Deinterlacing requires the display to buffer one or more fields and recombine them into full frames. In theory this would be as simple as capturing one field and combining it with the next field to be received, producing a single frame. However, the originally recorded signal was produced as a series of fields, and any motion of the subjects during the short period between the fields is encoded into the display. When combined into a single frame, the slight differences between the two fields due to this motion results in a "combing" effect where alternate lines are slightly displaced from each other.

There are various methods to deinterlace video, each producing different problems or artifacts of its own. Some methods are much cleaner in artifacts than other methods.

Most deinterlacing techniques can be broken up into three different groups all using their own exact techniques.
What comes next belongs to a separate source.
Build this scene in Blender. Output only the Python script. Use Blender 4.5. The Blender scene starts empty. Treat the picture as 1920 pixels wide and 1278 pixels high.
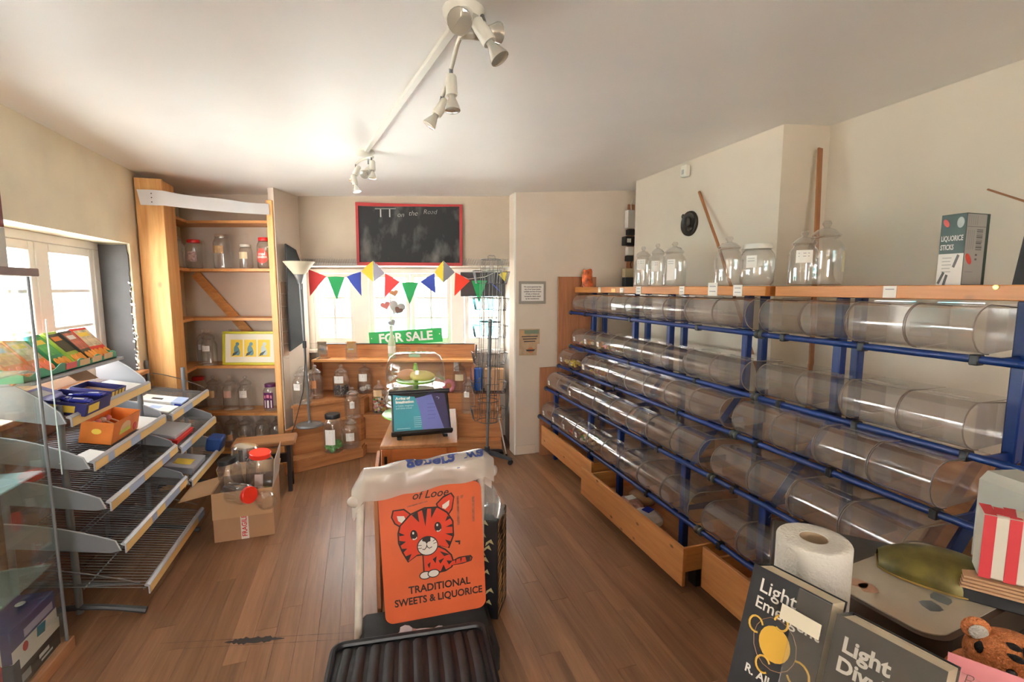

The first group are called field combination deinterlacers, because they take the even and odd fields and combine them into one frame which is then displayed. The second group are called field extension deinterlacers, because each field (with only half the lines) is extended to the entire screen to make a frame. The third type uses a combination of both and falls under the banner of motion compensation and a number of other names.

Modern deinterlacing systems therefore buffer several fields and use techniques like edge detection in an attempt to find the motion between the fields. This is then used to interpolate the missing lines from the original field, reducing the combing effect.